放蕩息子①

次男が自分の取り分を生前贈与してもらって街へ行き、放蕩をして一文無しになる。働き口を見つけるが、豚飼いであり、豚は穢れた生き物とするユダヤ人には耐えがたい仕事だった。その上、空腹に襲われて「豚のエサ」を食べようとさえ思った時に、「天に対しても、父に対しても罪を犯した」と悔い改めて、家に帰る。父はそんな次男を喜んで迎えて、パーティーを開く。ハイジのおじいさんのオンジが悔い改めた時の感動的な聖書のお話だ。
ここで問題は、放蕩を尽くしたという次男はいったい何の『罪』を犯したのか?「天に対しても、父に対しても」どんな『罪』を犯したのか?
聖書が扱う『罪』は『犯罪』という意味ではない。次男は自分のお金で好きなように遊んだだけだ。もし、罪と言うなら、この「自分の好きなように遊んだこと=放蕩」そのものになる。
『放蕩』とは「酒や女に溺れること」を意味しているらしい。どうして、酒や女に溺れてはいけないのか。
これを定めているのは神様だろう。神様が人間を創った時に、人間に求めたものは、「自分のようになって、互いに愛し合う者になってほしい」だったのだと思う。これは普通の親が、子どもが生まれた時に思うのと同じようなことだろう。父も次男にそれを願ったと考えられる。

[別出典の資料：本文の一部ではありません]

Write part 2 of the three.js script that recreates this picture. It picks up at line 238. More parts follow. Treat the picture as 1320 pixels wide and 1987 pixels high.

つまり、『罪』とは、「良き人となり、良く人生を生きる努力をし、周りにいる人たちと共に平和で幸せな人生を生きてほしい」という神様や親や周りの人たちの願いや思いを踏みにじることだろう。
その中で、「神様の願い」が一番大切だろう。親や周りの人や、民族や共同体や国家であっても、間違えていることがある。宗教も正しく「神様の願い」を理解し、伝えていないこともある。
だから、正しい「神様の願い」そのものが、一番大切なものになると思う。